USA Rare Earth surged 13.18% to $22.58 after announcing a $2.8 billion Serra Verde acquisition, including $300 million in cash and roughly $2.5 billion in stock. The deal expands its mine-to-magnet footprint and supports a targeted $1.8 billion EBITDA by 2030, while trading volume jumped to 42.7 million shares, 118% above the three-month average. The move also lifted peer rare-earth names as supply-chain and critical-minerals themes drew interest.

Analysis

The market is treating this as a scarcity-premium event, but the real second-order effect is that USAR has effectively repriced the domestic rare-earth complex as a strategic asset class rather than a single-asset developer.
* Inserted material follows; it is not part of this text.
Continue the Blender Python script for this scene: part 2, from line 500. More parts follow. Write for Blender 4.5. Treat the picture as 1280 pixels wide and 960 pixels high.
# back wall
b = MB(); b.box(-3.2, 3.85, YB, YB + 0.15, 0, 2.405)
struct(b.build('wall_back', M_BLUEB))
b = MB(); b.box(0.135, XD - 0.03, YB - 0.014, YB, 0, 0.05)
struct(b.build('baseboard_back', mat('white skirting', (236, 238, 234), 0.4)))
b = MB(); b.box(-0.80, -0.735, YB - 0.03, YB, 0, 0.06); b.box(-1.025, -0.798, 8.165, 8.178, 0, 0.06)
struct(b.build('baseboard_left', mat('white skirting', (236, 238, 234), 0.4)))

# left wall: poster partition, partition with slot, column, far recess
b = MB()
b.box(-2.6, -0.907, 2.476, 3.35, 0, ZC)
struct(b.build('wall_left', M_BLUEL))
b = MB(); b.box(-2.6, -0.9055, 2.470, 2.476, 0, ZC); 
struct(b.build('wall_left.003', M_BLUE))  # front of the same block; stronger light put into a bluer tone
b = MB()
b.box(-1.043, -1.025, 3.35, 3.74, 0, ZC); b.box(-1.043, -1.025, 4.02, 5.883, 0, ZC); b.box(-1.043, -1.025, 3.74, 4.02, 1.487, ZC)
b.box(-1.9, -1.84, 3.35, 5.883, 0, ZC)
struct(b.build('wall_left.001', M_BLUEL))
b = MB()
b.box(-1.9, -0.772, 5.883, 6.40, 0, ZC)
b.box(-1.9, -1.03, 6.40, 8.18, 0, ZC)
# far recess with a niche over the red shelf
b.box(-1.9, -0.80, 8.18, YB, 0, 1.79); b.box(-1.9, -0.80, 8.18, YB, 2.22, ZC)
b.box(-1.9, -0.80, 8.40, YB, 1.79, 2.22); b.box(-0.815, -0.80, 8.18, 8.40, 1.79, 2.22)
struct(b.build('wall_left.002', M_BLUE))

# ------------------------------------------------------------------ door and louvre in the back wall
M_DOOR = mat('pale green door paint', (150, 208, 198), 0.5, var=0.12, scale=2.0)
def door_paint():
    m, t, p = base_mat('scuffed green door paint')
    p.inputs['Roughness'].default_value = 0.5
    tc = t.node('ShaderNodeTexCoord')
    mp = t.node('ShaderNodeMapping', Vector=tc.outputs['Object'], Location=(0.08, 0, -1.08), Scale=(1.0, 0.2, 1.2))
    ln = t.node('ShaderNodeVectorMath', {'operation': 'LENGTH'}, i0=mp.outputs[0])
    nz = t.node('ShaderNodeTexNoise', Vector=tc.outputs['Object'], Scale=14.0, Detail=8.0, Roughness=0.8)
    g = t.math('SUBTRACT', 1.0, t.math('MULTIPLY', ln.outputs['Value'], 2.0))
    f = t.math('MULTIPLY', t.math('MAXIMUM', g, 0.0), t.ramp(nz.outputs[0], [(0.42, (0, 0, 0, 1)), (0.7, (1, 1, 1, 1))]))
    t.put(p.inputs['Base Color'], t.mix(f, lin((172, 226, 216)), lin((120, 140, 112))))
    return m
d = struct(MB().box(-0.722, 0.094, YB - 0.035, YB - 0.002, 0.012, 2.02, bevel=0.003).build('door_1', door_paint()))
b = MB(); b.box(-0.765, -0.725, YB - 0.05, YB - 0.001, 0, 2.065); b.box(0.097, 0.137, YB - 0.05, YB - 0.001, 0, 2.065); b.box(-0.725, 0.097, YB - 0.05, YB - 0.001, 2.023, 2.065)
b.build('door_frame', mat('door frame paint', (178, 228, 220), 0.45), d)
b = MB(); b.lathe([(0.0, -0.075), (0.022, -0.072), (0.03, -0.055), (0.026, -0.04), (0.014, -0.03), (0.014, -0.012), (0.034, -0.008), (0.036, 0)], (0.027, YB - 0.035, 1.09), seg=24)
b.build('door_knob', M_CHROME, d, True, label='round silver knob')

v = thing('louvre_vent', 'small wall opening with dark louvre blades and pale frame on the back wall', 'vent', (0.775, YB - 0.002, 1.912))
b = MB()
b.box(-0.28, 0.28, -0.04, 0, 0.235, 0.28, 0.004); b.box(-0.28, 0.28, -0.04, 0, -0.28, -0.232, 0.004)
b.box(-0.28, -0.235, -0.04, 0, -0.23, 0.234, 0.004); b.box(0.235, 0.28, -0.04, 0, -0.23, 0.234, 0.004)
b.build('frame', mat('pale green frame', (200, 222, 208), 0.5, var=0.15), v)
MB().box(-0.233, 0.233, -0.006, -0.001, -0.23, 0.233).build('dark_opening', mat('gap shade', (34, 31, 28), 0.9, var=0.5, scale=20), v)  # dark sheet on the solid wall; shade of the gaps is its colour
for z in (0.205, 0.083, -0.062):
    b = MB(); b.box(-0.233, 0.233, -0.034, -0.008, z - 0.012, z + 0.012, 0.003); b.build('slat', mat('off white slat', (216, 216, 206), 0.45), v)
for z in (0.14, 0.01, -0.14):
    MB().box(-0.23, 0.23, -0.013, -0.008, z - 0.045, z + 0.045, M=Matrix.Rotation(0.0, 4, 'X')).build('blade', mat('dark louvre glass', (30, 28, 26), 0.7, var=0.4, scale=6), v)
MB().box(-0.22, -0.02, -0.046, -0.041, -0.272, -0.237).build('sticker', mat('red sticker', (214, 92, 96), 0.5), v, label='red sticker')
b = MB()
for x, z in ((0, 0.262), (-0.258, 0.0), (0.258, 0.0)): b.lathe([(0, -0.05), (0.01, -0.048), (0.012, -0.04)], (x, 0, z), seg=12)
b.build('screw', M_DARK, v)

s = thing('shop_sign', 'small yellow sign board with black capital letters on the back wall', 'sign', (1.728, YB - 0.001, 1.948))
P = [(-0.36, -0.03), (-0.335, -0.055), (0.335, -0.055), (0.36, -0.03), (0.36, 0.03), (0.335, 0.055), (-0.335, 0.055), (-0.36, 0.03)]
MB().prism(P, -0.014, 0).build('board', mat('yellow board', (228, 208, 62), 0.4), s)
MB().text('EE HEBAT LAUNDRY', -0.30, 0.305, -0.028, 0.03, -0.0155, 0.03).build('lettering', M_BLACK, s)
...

That should spill over to MP and any late-stage North American magnet/materials exposure, because investors will now underwrite geopolitical optionality and vertical integration, not just spot pricing. The move also pressures incumbents to answer with partnerships or asset-level M&A, since a scaled, non-China source of all four magnetic REEs is exactly the kind of narrative that can attract policy support and long-duration capital. The near-term risk is not the thesis, but execution dilution: a stock-heavy acquisition at this size can create a multi-quarter overhang if integration, metallurgy ramp, or financing terms disappoint. The market is implicitly discounting the 2030 EBITDA bridge as if it were more certain than a typical mining buildout; that leaves the stock vulnerable if management is forced to spend more capex than modeled or if timing slips by even 12-18 months. Because the company only recently began monetizing the platform, any delay in converting resource control into cash flow could compress the multiple sharply. The rally also looks crowded relative to current fundamentals, which means the stock may trade more like a policy-proxy than an operating business over the next few weeks. In that regime, headlines around tariffs, China export controls, DOE grants, or defense procurement matter more than reserve math. The setup is attractive for momentum traders, but for fundamental investors the better expression may be owning the broader domestic supply-chain beneficiaries while fading the most expensive single-name beta. Contrarianly, the market may be overestimating how quickly a mine-to-magnet chain can be scaled outside Asia, especially in separation and metallization where process know-how and yield are the real bottlenecks. If investors start to focus on conversion losses, working capital intensity, or the dilution needed to fund expansion, the enthusiasm can unwind fast. The cleanest tell will be whether peer names continue to outperform on follow-through volume; if they do not, this could turn into a single-name squeeze rather than a durable sector rerating.